И так и дальше с моей антибуржуазной иронией в адрес капиталистов и Европы – и с юмором и оптимизмом, связанным с нашим и челнинским будущим. Как говорится, и кто бы сомневался в 1970-м, что «дело Ленина живёт и побеждает». Как нас учили в преддверии обещанного коммунизма. И объезжая этот уже не кантон, а район, я собирал как бы иллюстрации, живые картинки из прошлого к настоящему.
«А тут уж рукой подать до коллективизации, – себя опять цитирую. – И наступил местный поэт стоптанным лаптем на горло собственной песне – может, про васильки в ней было, а может, про то, как сердце растревожено. Ударил он по другим струнам своей грубо сработанной лиры и стал петь про текущий момент:
Эй, проснись, единоличник!
Долго ль будешь спать?
И пора тебе, товарищ,
Всё уже понять.
Ты ведь жилы вытягаешь
На своей земле,
Не живёшь по-человечьи
И всегда в нужде.
Кто сознательный советский
Честный гражданин,
Тот идти должен за нами,
Нет другой пути!»
Это уже я нашёл в местной газете тех времён под названием «Трактор».
А потом у меня шли колхозы, колхозы (после таких-то стихов!) – «Красная Шильна» в Большой Шилне, «Кзыл куч», «Алга» в Азьмушкине… Вот и эпизод: «Показались со стороны Челнов три настоящих трактора “Фердзон”. Тут народ, народ…» И упоминается один семилетний мальчик, который бежал в 1931-м навстречу этой совсем даже не европейской, а американской сельхозтехнике.
Потом Зия (имя пацана) проходит как фронтовик и азьмушкинский колхозник-комсомолец и, наконец, – как мой собеседник и фигура в положительном фельетоне – Зия Закирович Закиров, председатель колхоза «Гигант», на землях которого и должен встать тоже гигант. Что уж, повторюсь: Всесоюзная ударная комсомольская стройка. Это раз. Его литейное производство по мощности и масштабам не будет иметь себе равных в Европе. Это два. И весь комплекс по техническому уровню превзойдёт лучшие мировые автомобильные фирмы. Это три.

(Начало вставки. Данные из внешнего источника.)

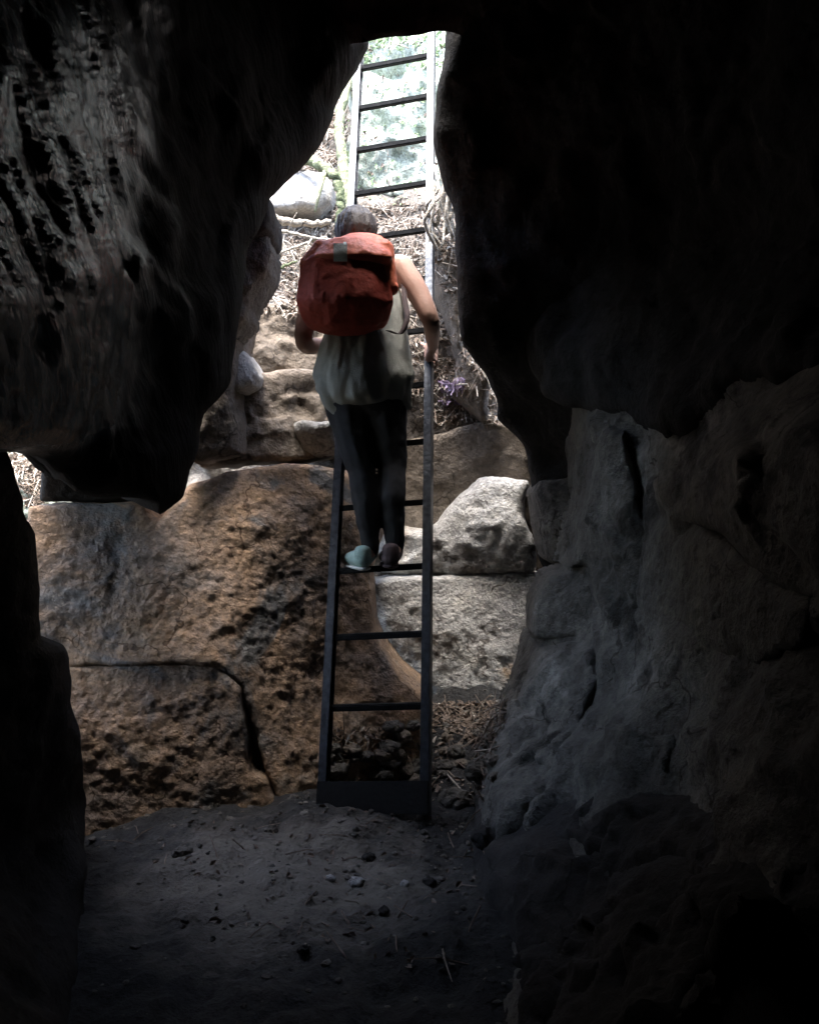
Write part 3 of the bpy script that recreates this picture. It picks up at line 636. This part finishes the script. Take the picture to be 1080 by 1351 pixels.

А Зия Закирович и другие председатели по-товарищески и по-соседски стали делиться со стройкой рабочей силой: к февралю (когда я там был) район дал будущему заводу полтысячи человек.
И вот так оптимистически, с иронией и, надеюсь, лёгким юмором мой положительный фельетон заканчивался.
Кому не нравится и непонятно это «фельетон» – пожалуйста, можно иначе: шутливый очерк, очень большая корреспонденция…
Как бы то ни было, получая в 1983-м красные корочки к своему званию и знаку ударника, я мог полушёпотом от волнения сказать первому секретарю Брежневского горкома партии: и мы пахали!
А почему (и где-то впереди я это употребил) Брежнев? Да потому, что, следуя сталинской традиции, наши старые, исторические названия городов переиначивали, даже ещё при жизни вождей: и Сталин шёл (Сталинабад, Сталиногорск, Сталинири и т. д., не говоря уж о трёх пиках в горах), и Молотов, и Жданов, и Ворошилов… И не единожды. Вот Никите Сергеевичу Хрущёву только не повезло. А на пике застойного периода традиция как бы ожила, но теперь только после ухода из жизни некоторых товарищей: Ижевск стал Устиновом, Челны – Брежневом… Потом, правда, и довольно скоро, спохватились и опомнились. К исходному вернулись.
Ну а Набережные Челны… Хорошо звучит и вроде бы всё понятно. Но так ли? Какие это челны – выдолбленные из дерева лодки? И как – на берегу хранящиеся? Нету! Это от татарского (а может, башкирского, чувашского, финно-угорского) «чаллы» – что-то вроде почвы, глины, прибрежного склона. Такая сложилась за века транскрипция.
Не знаю, уловил это поэт Феликс Чуев или нет, но в хорошем сборнике «КамАЗ» – очерков, репортажей, статей, стихов, – вышедшем в 1974 году (после меня, как говорится), есть у него и такие строки:
Здесь никаких тебе челнов
И набережных нету,
Лишь степь основою основ
Да грязь взлетает к небу…
И последнее. Когда я, даже не как ударник, вижу на наших улицах разные авто – не только «Lada» или «Niva», но и «КАМАZ», – мне становится слегка противно. Что, «завод» теперь пишется с буквы «z»? Пофигизм в борьбе за патриотизм?
…Ну а что касается положительного фельетона – больше никогда, наверное, писать не придётся.